Raqqah, Syria: As this remote corner of northeastern Syria fast slides out of government control, many Syrians are bracing for what they fear will be another war, between the relatively moderate fighters who first took up arms against the government and the Islamist extremists who emerged more recently with the muscle and firepower to drive the rebel advance. The capture last month of the city of Raqqah, Syria’s first provincial capital to fall under opposition control, consolidated the gains of an assortment of mostly Islamist-inclined groups across three northeastern provinces. Forces loyal to President Bashar Assad cling to just a tiny number of scattered bases and could be ejected anytime. Yet even as the regime continues to hold out, schisms are emerging among rebel groups over ideology, the shape of a future Syrian state and control of the significant resources concentrated in this long-neglected but crucial corner of the country. “Fighting is unavoidable,” said Abu Mansour, a commander with the rebel Free Syrian Army’s Farouq Brigades, whose men clashed last month with those of the extremist Jabhat Al Nusra movement in the border town of Tal Abiyad, one of several instances in which the tensions have erupted into violence. “If it doesn’t happen today, it will happen tomorrow.” Jabhat Al Nusra, the group designated a terrorist organization by the United States because of its suspected ties to Al Qaida, is among several groups advancing in the region, but it is emerging as the most divisive and the strongest.

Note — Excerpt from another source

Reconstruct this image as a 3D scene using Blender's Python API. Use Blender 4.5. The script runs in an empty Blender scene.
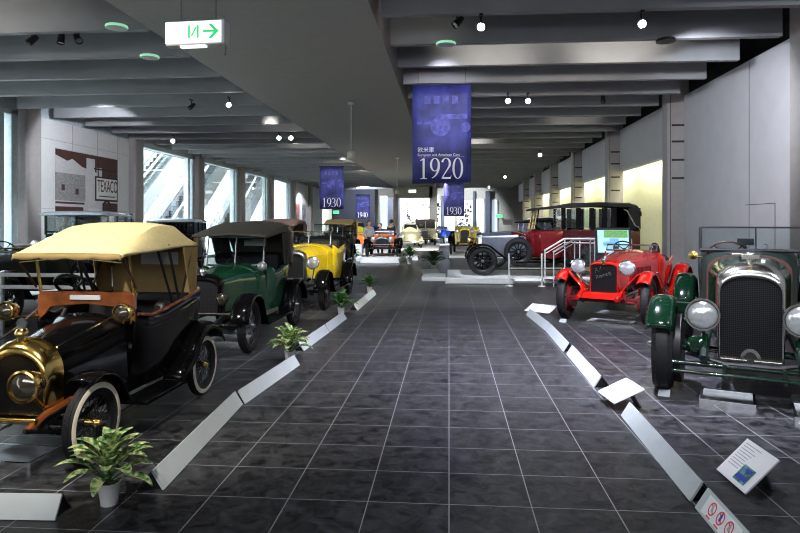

On Tuesday, the Al Qaida-affiliated Islamic State of Iraq announced that it had formally merged with Jabhat Al Nusra, with the two groups to be known jointly as the “Islamic State in Iraq and the Levant.” There was no immediate confirmation of the alliance by Jabhat Al Nusra, which has often sought to portray itself as an indigenous Syrian organization and distance itself from the Iraqi organization, whose flag it shares. But the announcement underscored the potentially profound implications for Syria’s future of the fall of this northeastern region to the extremists. The group has seized control of nearly 90 percent of Syria’s oil wells, its granaries and its stores of cotton, and it has set about selling the stocks to raise money, according to Nawaf Al Bashir, a tribal leader. Bashir is a longtime regime opponent whose son was injured this month in a clash between the battalion he commands and Jabhat Al Nusra fighters in another Deir Al Zour village. “They have the Syrian economy in their hands, and they are very strong. You can see their black flags everywhere you go,” he said in an interview in the Turkish border town of Sanliurfa.

Rumours swirl that tribes are hoping to form a “Sahwa,” or Awakening, movement similar to the one that the United States sponsored to quell Al Qaida in Iraq. Much of Hasakah province is inhabited by Kurds, many of whom aspire to independence and whose loyalties are divided, further complicating tensions in the region. But most Syrians say they don’t want a fight, even as they acknowledge the growing divide. “Everyone knows what happened in Iraq, and we want to avoid that,” said Hamid Al Atullah, a spokesman for Al Jabhat Al Jazeera wa Furat, a coalition of rebel battalions formed partly to counter the influence of the radicals. “The Syrian revolution started for democracy, and Jabhat Al Nusra are not fighting for democracy. But they are Syrians, and we don’t want any clash with them,” the spokesman added.